## SET PROBLEM
Quote verbatim every line from the line containing "f_, .2, .6), b.inputs['Roughness'])" to the line containing "397), (2060, 388)]", inclusive of both, and no other line.

## RECORDED INFORMATION
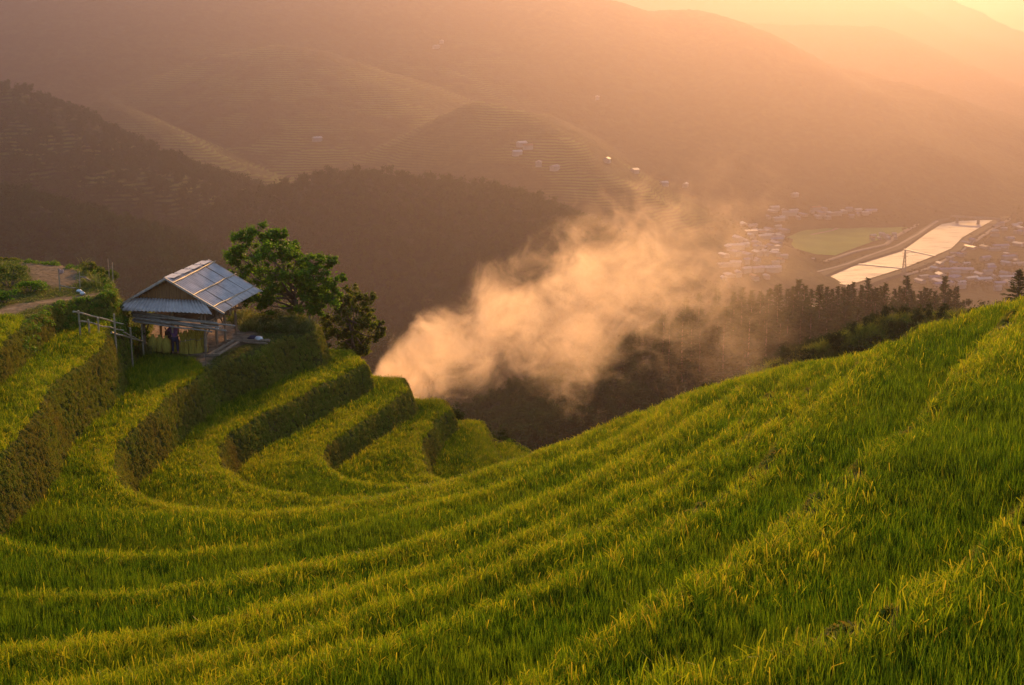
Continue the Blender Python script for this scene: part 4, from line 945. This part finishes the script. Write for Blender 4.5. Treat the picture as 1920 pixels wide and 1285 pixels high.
# ------------------------------------------------------------------ river, roads, fields, town
def sheet(name, px, z, mt, sub=None):
    P = [unz(a, b, z) for a, b in px]; return link(name, mesh_np(name, P, [tuple(range(len(P)))], mt))
ZV = VZ
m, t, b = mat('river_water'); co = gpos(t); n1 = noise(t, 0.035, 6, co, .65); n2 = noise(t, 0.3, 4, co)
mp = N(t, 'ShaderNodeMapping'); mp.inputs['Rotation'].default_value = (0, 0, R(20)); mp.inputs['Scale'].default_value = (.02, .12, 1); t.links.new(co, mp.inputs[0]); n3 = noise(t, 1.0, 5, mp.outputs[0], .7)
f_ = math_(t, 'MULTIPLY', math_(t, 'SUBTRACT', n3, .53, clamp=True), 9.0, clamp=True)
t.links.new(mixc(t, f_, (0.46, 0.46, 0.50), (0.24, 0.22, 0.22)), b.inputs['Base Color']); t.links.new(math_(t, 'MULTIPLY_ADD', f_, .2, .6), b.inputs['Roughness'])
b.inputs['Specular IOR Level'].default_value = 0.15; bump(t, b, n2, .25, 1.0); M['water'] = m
M['foam'] = simple('weir_foam', (.6, .58, .55), (.8, .78, .75), .2, .6, None, 0)
M['road'] = simple('pale_road', (.22, .19, .16), (.32, .28, .24), .05, .9, None, 0)
M['levee'] = simple('levee', (.03, .04, .018), (.09, .085, .05), .05, 1, None, 0)
M['paddy'] = simple('paddy', (.07, .20, .02), (.14, .30, .035), .02, 1, None, 0)
M['concrete'] = simple('concrete', (.2, .19, .18), (.3, .28, .26), .3, .9, None, 0)
LB = [(1420, 610), (1460, 575), (1510, 539), (1524, 526), (1602, 495), (1693, 468), (1745, 432), (1769, 419), (1795, 407), (1826, 402), (1862, 396), (1930, 389), (2050, 380)]
RB = [(1490, 610), (1540, 566), (1576, 547), (1592, 534), (1641, 519), (1696, 502), (1751, 480), (1784, 466), (1805, 445), (1837, 427), (1860, 414), (1882, 404), (1940, 397), (2060, 388)]
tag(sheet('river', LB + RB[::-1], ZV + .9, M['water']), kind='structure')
def ribbon(name, px, z, wdt, mt, h=.4, kind='structure'):
    P = [unz(a, b_, z) for a, b_ in px]; V_ = []
    for i, p in enumerate(P):
        d = (P[min(i + 1, len(P) - 1)] - P[max(i - 1, 0)]); d.z = 0; d.normalize(); s = Vector((-d.y, d.x, 0)) * wdt / 2
        V_ += [p + s * 1.5 + Vector((0, 0, -h)), p + s, p - s, p - s * 1.5 + Vector((0, 0, -h))]
    F_ = [(4 * i + k, 4 * i + k + 1, 4 * i + k + 5, 4 * i + k + 4) for i in range(len(P) - 1) for k in range(3)]
    return tag(link(name, mesh_np(name, V_, F_, mt)), kind=kind)
ribbon('levee', [(1505, 530), (1590, 494), (1682, 466), (1732, 431), (1757, 416), (1785, 404)], ZV + 4, 14, M['levee'], 4.5)
ribbon('levee_right', [(1600, 540), (1650, 522), (1704, 505), (1758, 484), (1792, 469), (1815, 447), (1846, 428), (1872, 412), (1892, 405)], ZV + 4, 12, M['levee'], 4.5)
ribbon('road', [(1460, 522), (1498, 507), (1535, 493), (1602, 471), (1660, 458), (1680, 442), (1717, 422), (1738, 409), (1790, 396), (1850, 390)], ZV + 2, 6, M['road'], 1.2)
ribbon('track', [(1529, 510), (1587, 495), (1628, 479), (1680, 461), (1719, 440), (1758, 414)], ZV + 4.6, 4, M['road'], .4)
ribbon('road_right', [(1696, 515), (1740, 503), (1786, 480), (1824, 454), (1860, 430), (1895, 409), (1960, 398)], ZV + 2, 5, M['road'], 1.2)
ribbon('road_far', [(1520, 440), (1560, 432), (1620, 406), (1680, 400), (1740, 404)], ZV + 1.4, 5, M['road'], .8)
tag(sheet('paddy_field', [(1474, 446), (1500, 434), (1566, 419), (1636, 422), (1706, 427), (1680, 441), (1640, 452), (1600, 466), (1566, 479), (1530, 477), (1490, 466)], ZV + 1.0, M['paddy']), kind='structure')
for a, b_ in (((1522, 526), (1592, 534)), ((1602, 494), (1693, 503)), ((1693, 467), (1753, 480))):
    p, q = unz(*a, ZV + 1.6), unz(*b_, ZV + 1.6); o = MB().bar(p - p, q - p, 5, .8).build('weir', M['foam'], loc=p); tag(o, kind='structure')
# bridge
p, q = unz(1783, 406, ZV + 12), unz(1876, 411.5, ZV + 12); e = empty('bridge', p); tag(e, 'low concrete road bridge crossing the river far down the valley', 'bridge'); d = q - p
MB().bar((0, 0, 0), d, 9, 2.2).build('deck', M['concrete'], e)
for s in (-1, 1):
    off = Vector((-d.y, d.x, 0)).normalized() * 4.3 * s; MB().bar(off + Vector((0, 0, 1.7)), d + off + Vector((0, 0, 1.7)), .3, 1.0).build('parapet', M['concrete'], e)
for f_ in (.13, .56, .97): MB().bar(d * f_ + Vector((0, 0, -13)), d * f_ + Vector((0, 0, -1.2)), 5, 2.2).build('pier', M['concrete'], e)
# pylon
p = unz(1694, 527, ZV + 1); H_ = und(1697, 468, p.y).z - p.z; e = empty('power_pylon', p); tag(e, 'thin steel lattice power pylon standing on the river bank', 'pylon'); mb = MB()
for k in range(4):
    sx, sy = (-1, 1)[k % 2], (-1, 1)[k // 2]; MB().bar((sx * 3.2, sy * 3.2, 0), (sx * .5, sy * .5, H_), .5).build('leg', M['concrete'], e)
for i in range(9):
    z0, z1 = H_ * i / 9, H_ * (i + 1) / 9; w0, w1 = 3.2 - 2.7 * i / 9, 3.2 - 2.7 * (i + 1) / 9
    for s in (-1, 1): mb.bar((-w0, s * w0, z0), (w1, s * w1, z1), .28); mb.bar((w0, s * w0, z0), (-w1, s * w1, z1), .28); mb.bar((s * w0, -w0, z0), (s * w1, w1, z1), .28)
mb.build('lattice', M['concrete'], e)
for z in (.78, .88, .97): MB().bar((-4.5, 0, H_ * z), (4.5, 0, H_ * z), .45).build('crossarm', M['concrete'], e)
# houses
M['wallp'] = simple('pale_wall', (.32, .3, .28), (.45, .43, .4), .1, .8, None, 0)
RF = [simple('roof_blue', (.16, .2, .34), (.24, .28, .45), .1, .6, None, 0), simple('roof_grey', (.25, .24, .25), (.38, .36, .37), .1, .7, None, 0), simple('roof_pale', (.42, .41, .42), (.6, .59, .6), .1, .5, None, 0), simple('roof_rust', (.22, .10, .06), (.32, .16, .1), .1, .8, None, 0)]
def house(kind, L=11, Wd=7, H=5.5):
    e = empty('house'); MB().box((0, 0, H / 2 - .5), (L, Wd, H + 1)).build('wall', M['wallp'], e)
    x, y = L / 2 + .6, Wd / 2 + .6; mb = MB(); mb.add([(-x, -y, H), (x, -y, H), (x, y, H), (-x, y, H), (-x, 0, H + 2.3), (x, 0, H + 2.3)], [(0, 1, 5, 4), (2, 3, 4, 5), (0, 4, 3), (1, 2, 5), (0, 3, 2, 1)]); mb.build('roof', RF[kind], e)
    return e
HP = [house(k) for k in range(4)]; hu = [False] * 4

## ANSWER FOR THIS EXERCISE
t.links.new(mixc(t, f_, (0.46, 0.46, 0.50), (0.24, 0.22, 0.22)), b.inputs['Base Color']); t.links.new(math_(t, 'MULTIPLY_ADD', f_, .2, .6), b.inputs['Roughness'])
b.inputs['Specular IOR Level'].default_value = 0.15; bump(t, b, n2, .25, 1.0); M['water'] = m
M['foam'] = simple('weir_foam', (.6, .58, .55), (.8, .78, .75), .2, .6, None, 0)
M['road'] = simple('pale_road', (.22, .19, .16), (.32, .28, .24), .05, .9, None, 0)
M['levee'] = simple('levee', (.03, .04, .018), (.09, .085, .05), .05, 1, None, 0)
M['paddy'] = simple('paddy', (.07, .20, .02), (.14, .30, .035), .02, 1, None, 0)
M['concrete'] = simple('concrete', (.2, .19, .18), (.3, .28, .26), .3, .9, None, 0)
LB = [(1420, 610), (1460, 575), (1510, 539), (1524, 526), (1602, 495), (1693, 468), (1745, 432), (1769, 419), (1795, 407), (1826, 402), (1862, 396), (1930, 389), (2050, 380)]
RB = [(1490, 610), (1540, 566), (1576, 547), (1592, 534), (1641, 519), (1696, 502), (1751, 480), (1784, 466), (1805, 445), (1837, 427), (1860, 414), (1882, 404), (1940, 397), (2060, 388)]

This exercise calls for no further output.